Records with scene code
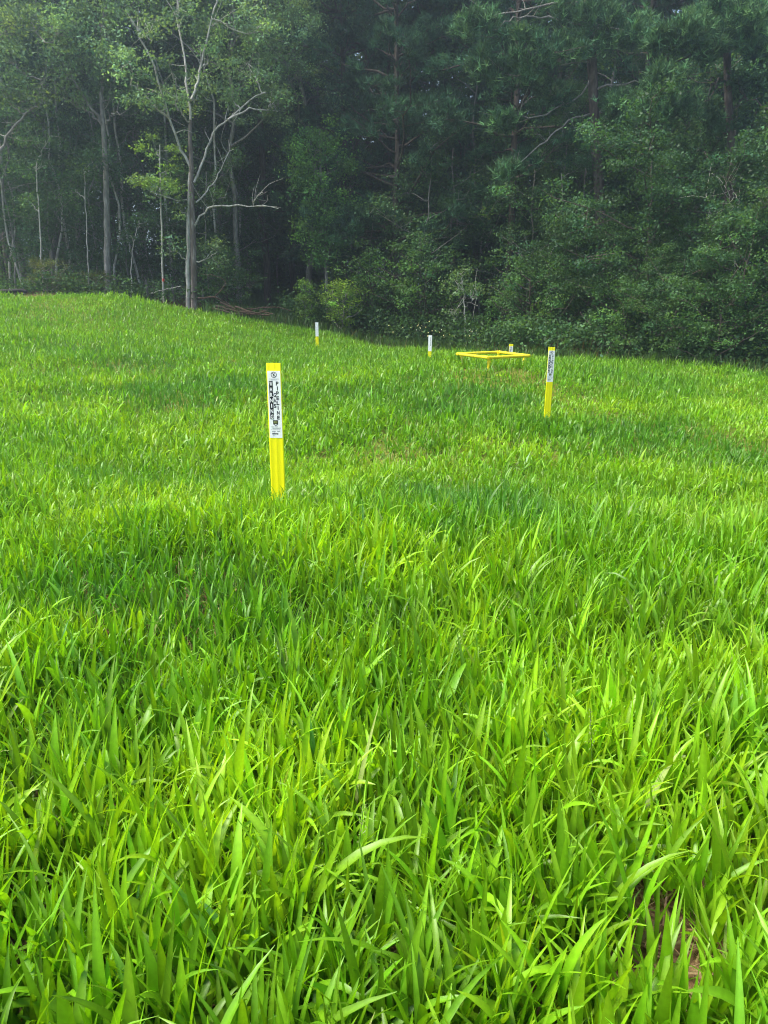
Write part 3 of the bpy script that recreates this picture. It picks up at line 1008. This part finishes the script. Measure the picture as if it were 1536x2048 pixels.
sp = custom_tree('sapling', 'pale sapling with a red band near its foot and a bright leaf spray', 'sapling', ground_pt(326, 29.3), 29.3,
                 [([(327, 594), (325, 520), (323, 440), (321, 350), (319, 290)], .042, .022)],
                 [([(323, 400), (300, 378), (275, 368)], .014, .006, -.5), ([(323, 395), (350, 375), (366, 372)], .014, .006, -.5)],
                 [(300, 366, 36, 14, 11, -.5), (345, 374, 24, 14, 7, -.5), (315, 300, 40, 25, 8, 0), (325, 345, 22, 16, 5, -.3)], rc, 'bark_pale', 'leaf', (.15, .28, .06), .12, 42, .36)
rb = Geo()
q = P(327, 560, 29.3)
tube(rb, [q + [0, 0, -.05], q + [0, 0, .05]], .048, .047, 10)
o = obj('ribbon', rb, M['red'], sp, ground_pt(326, 29.3))
# bright sweetgum by the opening
custom_tree('sweetgum_tree', 'bright green broadleaf tree overhanging the dark opening, left of the bushy pine', 'tree', ground_pt(655, 32.5), 32.5,
            [([(655, 640), (652, 520), (648, 420), (640, 320), (640, 260)], .08, .03)], [],
            [(618, 300, 45, 32, 18, -.6), (650, 270, 40, 26, 13, 0), (600, 345, 30, 30, 12, -.6), (630, 380, 50, 34, 20, -.8), (650, 430, 44, 30, 15, -.5), (625, 460, 36, 24, 11, -.8), (660, 490, 40, 22, 11, -.5), (680, 330, 35, 40, 12, 0), (690, 420, 35, 35, 10, 0), (640, 510, 30, 16, 6, -.6)],
            rc, 'bark_grey', 'leaf', GUM, .13, 62, .5)
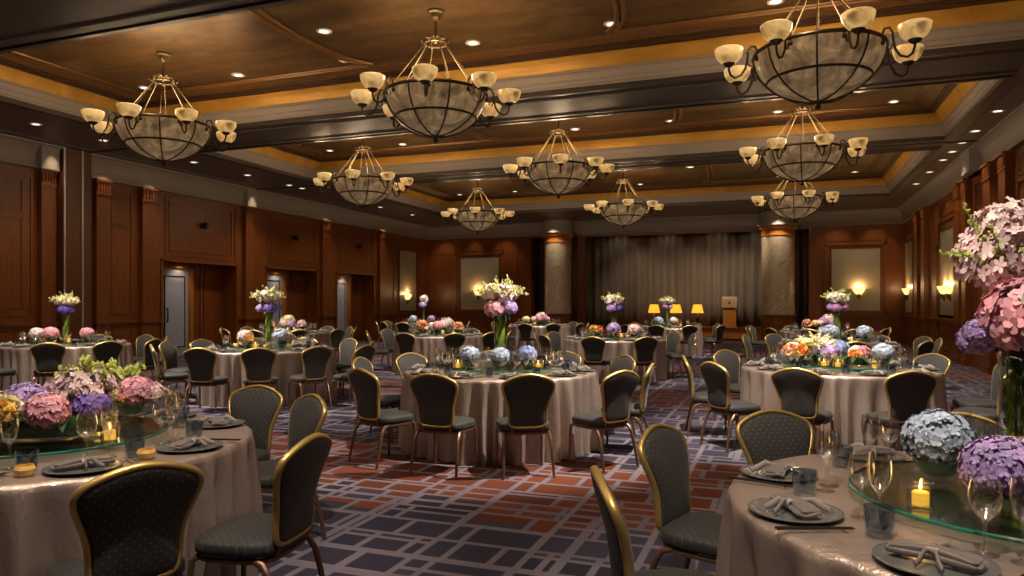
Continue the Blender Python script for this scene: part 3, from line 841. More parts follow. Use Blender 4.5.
# tableware meshes (shared)
def lathe_mesh(name, prof, m, n=24, **kw):
    mb = MB(); mb.lathe(prof, n, **kw); return mb.mesh(name, m)
WINE = lathe_mesh('wine_glass', [(0, .0), (.034, .001), (.034, .003), (.012, .008), (.005, .016), (.0042, .05), (.0045, .088), (.010, .098), (.026, .112), (.038, .132), (.0415, .155), (.0395, .180), (.034, .205), (.0325, .205), (.038, .180), (.040, .155), (.0365, .133), (.025, .114), (0, .104)], M['glass'], 24)
FLUTE = lathe_mesh('tall_glass', [(0, .0), (.033, .001), (.033, .003), (.012, .008), (.005, .016), (.0045, .07), (.0048, .098), (.012, .108), (.026, .128), (.033, .155), (.0345, .185), (.031, .225), (.0295, .225), (.033, .185), (.0315, .156), (.025, .130), (0, .112)], M['glass'], 24)
def tumbler():
    mb = MB(); pr = [(0, .004), (.033, .004), (.0345, .0), (.037, .004), (.0385, .03), (.041, .06), (.043, .088), (.0415, .088), (.0395, .06), (.036, .03), (.033, .014), (0, .012)]
    mb.lathe(pr, 36, mod=lambda a, j: 1 + (.025*math.cos(12*a) if 2 <= j <= 4 else 0)); return mb.mesh('water_tumbler', M['glass_blue'])
TUMB = tumbler()
PLATE = lathe_mesh('charger_plate', [(0, .004), (.085, .004), (.09, .0), (.10, .003), (.125, .011), (.145, .014), (.147, .017), (.143, .018), (.122, .015), (.10, .008), (0, .007)], M['plate'], 48)
def napkin_make():
    mb = MB(); ol = []
    for i in range(32):
        q = 2*PI*i/32; c, s_ = math.cos(q), math.sin(q)
        x = .115*math.copysign(abs(c)**.35, c); y = .043*math.copysign(abs(s_)**.45, s_)
        y *= .62 + .55*(abs(x)/.115)**1.5
        ol.append((x, y))
    mb.pillow(ol, .014, .008, .008, lambda a, b, d: (a, b, d + .006*(abs(a)/.115)*math.sin(b*90)))
    mb.pillow([(x*.93, y*.78 + .004) for x, y in ol], .026, .020, .007, lambda a, b, d: (a, b, d + .004*math.cos(a*30)))
    body = mb.mesh('folded_cloth', M['napkin'], angle=60)
    r = MB()
    r.lathe([(.030, -.014), (.034, -.014), (.034, .014), (.030, .014)], 20, closed=True)
    rv = MB(); rv.v = [(z, x*.95, y*.52 + .018) for x, y, z in r.v]; rv.f = r.f; rv.mi = r.mi
    for sx, sy in ((1, -1), (-.3, -1), (.8, 1)):
        rv.tube([(.0, sy*.03, .03), (sx*.02, sy*.05, .034), (sx*.035, sy*.075, .014), (sx*.05, sy*.095, .006)], [.006, .010, .012, .009], 6, flat=.35)
    return body, rv.mesh('ribbon_tie', M['ribbon'], angle=60)
NAPB, NAPR = napkin_make()
def stick_mesh():
    mb = MB(); mb.tube([(0, -.125, .0105), (0, .0, .0085), (0, .115, .0055)], [.0042, .0036, .0024], 8); return mb.mesh('chopstick', M['stick'])
STICK = stick_mesh()
def rest_mesh():
    mb = MB(); mb.tube([(-.022, 0, .004), (-.014, 0, .0035), (0, 0, .0025), (.014, 0, .0035), (.022, 0, .004)], [.004, .0035, .0025, .0035, .004], 8); return mb.mesh('chopstick_rest', M['gilt'])
REST = rest_mesh()
def candle_make():
    t = thing('candle_holder', '', 'candle', (0, 0, 0), group='yellow candles in glass holders')
    mb = MB(); w = .037
    mb.lathe([(0, .008), (w*1.3, .008), (w*1.3, .0), (w*1.414, .0), (w*1.414, .085), (w*1.33, .085), (w*1.33, .010)], 4)
    mb.v = [((x - y)*.7071, (x + y)*.7071, z) for x, y, z in mb.v]
    mb.build('square_glass', M['glass'], t, smooth=False)
    mb = MB(); mb.lathe([(0, .009), (.024, .009), (.0245, .012), (.0245, .048), (.02, .051), (0, .047)], 20); c = mb.build('wax_candle', M['wax'], t)
    mb = MB(); mb.lathe([(0, .052), (.0035, .056), (.0055, .063), (.004, .073), (.0015, .082), (0, .088)], 10); mb.build('flame', M['flame'], c)
    return t
CANDLE = candle_make(); candle_used = [False]
def votive_mesh():
    mb = MB(); rnd = random.Random(4); mb.lathe([(0, .002), (.022, .0), (.034, .012), (.038, .03), (.032, .045), (.030, .045), (.035, .03), (.031, .014), (0, .010)], 18, mod=lambda a, j: 1 + rnd.uniform(-.06, .06)); return mb.mesh('gold_votive', M['votive'], smooth=False)
VOTIVE = votive_mesh()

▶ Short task
Pictures stay out of the copy; please restate every record above exactly.

▶ Task response
Write part 3 of the bpy script that recreates this picture. It picks up at line 1008. This part finishes the script. Measure the picture as if it were 1536x2048 pixels.
sp = custom_tree('sapling', 'pale sapling with a red band near its foot and a bright leaf spray', 'sapling', ground_pt(326, 29.3), 29.3,
                 [([(327, 594), (325, 520), (323, 440), (321, 350), (319, 290)], .042, .022)],
                 [([(323, 400), (300, 378), (275, 368)], .014, .006, -.5), ([(323, 395), (350, 375), (366, 372)], .014, .006, -.5)],
                 [(300, 366, 36, 14, 11, -.5), (345, 374, 24, 14, 7, -.5), (315, 300, 40, 25, 8, 0), (325, 345, 22, 16, 5, -.3)], rc, 'bark_pale', 'leaf', (.15, .28, .06), .12, 42, .36)
rb = Geo()
q = P(327, 560, 29.3)
tube(rb, [q + [0, 0, -.05], q + [0, 0, .05]], .048, .047, 10)
o = obj('ribbon', rb, M['red'], sp, ground_pt(326, 29.3))
# bright sweetgum by the opening
custom_tree('sweetgum_tree', 'bright green broadleaf tree overhanging the dark opening, left of the bushy pine', 'tree', ground_pt(655, 32.5), 32.5,
            [([(655, 640), (652, 520), (648, 420), (640, 320), (640, 260)], .08, .03)], [],
            [(618, 300, 45, 32, 18, -.6), (650, 270, 40, 26, 13, 0), (600, 345, 30, 30, 12, -.6), (630, 380, 50, 34, 20, -.8), (650, 430, 44, 30, 15, -.5), (625, 460, 36, 24, 11, -.8), (660, 490, 40, 22, 11, -.5), (680, 330, 35, 40, 12, 0), (690, 420, 35, 35, 10, 0), (640, 510, 30, 16, 6, -.6)],
            rc, 'bark_grey', 'leaf', GUM, .13, 62, .5)
Continue the Blender Python script for this scene: part 3, from line 841. More parts follow. Use Blender 4.5.
# tableware meshes (shared)
def lathe_mesh(name, prof, m, n=24, **kw):
    mb = MB(); mb.lathe(prof, n, **kw); return mb.mesh(name, m)
WINE = lathe_mesh('wine_glass', [(0, .0), (.034, .001), (.034, .003), (.012, .008), (.005, .016), (.0042, .05), (.0045, .088), (.010, .098), (.026, .112), (.038, .132), (.0415, .155), (.0395, .180), (.034, .205), (.0325, .205), (.038, .180), (.040, .155), (.0365, .133), (.025, .114), (0, .104)], M['glass'], 24)
FLUTE = lathe_mesh('tall_glass', [(0, .0), (.033, .001), (.033, .003), (.012, .008), (.005, .016), (.0045, .07), (.0048, .098), (.012, .108), (.026, .128), (.033, .155), (.0345, .185), (.031, .225), (.0295, .225), (.033, .185), (.0315, .156), (.025, .130), (0, .112)], M['glass'], 24)
def tumbler():
    mb = MB(); pr = [(0, .004), (.033, .004), (.0345, .0), (.037, .004), (.0385, .03), (.041, .06), (.043, .088), (.0415, .088), (.0395, .06), (.036, .03), (.033, .014), (0, .012)]
    mb.lathe(pr, 36, mod=lambda a, j: 1 + (.025*math.cos(12*a) if 2 <= j <= 4 else 0)); return mb.mesh('water_tumbler', M['glass_blue'])
TUMB = tumbler()
PLATE = lathe_mesh('charger_plate', [(0, .004), (.085, .004), (.09, .0), (.10, .003), (.125, .011), (.145, .014), (.147, .017), (.143, .018), (.122, .015), (.10, .008), (0, .007)], M['plate'], 48)
def napkin_make():
    mb = MB(); ol = []
    for i in range(32):
        q = 2*PI*i/32; c, s_ = math.cos(q), math.sin(q)
        x = .115*math.copysign(abs(c)**.35, c); y = .043*math.copysign(abs(s_)**.45, s_)
        y *= .62 + .55*(abs(x)/.115)**1.5
        ol.append((x, y))
    mb.pillow(ol, .014, .008, .008, lambda a, b, d: (a, b, d + .006*(abs(a)/.115)*math.sin(b*90)))
    mb.pillow([(x*.93, y*.78 + .004) for x, y in ol], .026, .020, .007, lambda a, b, d: (a, b, d + .004*math.cos(a*30)))
    body = mb.mesh('folded_cloth', M['napkin'], angle=60)
    r = MB()
    r.lathe([(.030, -.014), (.034, -.014), (.034, .014), (.030, .014)], 20, closed=True)
    rv = MB(); rv.v = [(z, x*.95, y*.52 + .018) for x, y, z in r.v]; rv.f = r.f; rv.mi = r.mi
    for sx, sy in ((1, -1), (-.3, -1), (.8, 1)):
        rv.tube([(.0, sy*.03, .03), (sx*.02, sy*.05, .034), (sx*.035, sy*.075, .014), (sx*.05, sy*.095, .006)], [.006, .010, .012, .009], 6, flat=.35)
    return body, rv.mesh('ribbon_tie', M['ribbon'], angle=60)
NAPB, NAPR = napkin_make()
def stick_mesh():
    mb = MB(); mb.tube([(0, -.125, .0105), (0, .0, .0085), (0, .115, .0055)], [.0042, .0036, .0024], 8); return mb.mesh('chopstick', M['stick'])
STICK = stick_mesh()
def rest_mesh():
    mb = MB(); mb.tube([(-.022, 0, .004), (-.014, 0, .0035), (0, 0, .0025), (.014, 0, .0035), (.022, 0, .004)], [.004, .0035, .0025, .0035, .004], 8); return mb.mesh('chopstick_rest', M['gilt'])
REST = rest_mesh()
def candle_make():
    t = thing('candle_holder', '', 'candle', (0, 0, 0), group='yellow candles in glass holders')
    mb = MB(); w = .037
    mb.lathe([(0, .008), (w*1.3, .008), (w*1.3, .0), (w*1.414, .0), (w*1.414, .085), (w*1.33, .085), (w*1.33, .010)], 4)
    mb.v = [((x - y)*.7071, (x + y)*.7071, z) for x, y, z in mb.v]
    mb.build('square_glass', M['glass'], t, smooth=False)
    mb = MB(); mb.lathe([(0, .009), (.024, .009), (.0245, .012), (.0245, .048), (.02, .051), (0, .047)], 20); c = mb.build('wax_candle', M['wax'], t)
    mb = MB(); mb.lathe([(0, .052), (.0035, .056), (.0055, .063), (.004, .073), (.0015, .082), (0, .088)], 10); mb.build('flame', M['flame'], c)
    return t
CANDLE = candle_make(); candle_used = [False]
def votive_mesh():
    mb = MB(); rnd = random.Random(4); mb.lathe([(0, .002), (.022, .0), (.034, .012), (.038, .03), (.032, .045), (.030, .045), (.035, .03), (.031, .014), (0, .010)], 18, mod=lambda a, j: 1 + rnd.uniform(-.06, .06)); return mb.mesh('gold_votive', M['votive'], smooth=False)
VOTIVE = votive_mesh()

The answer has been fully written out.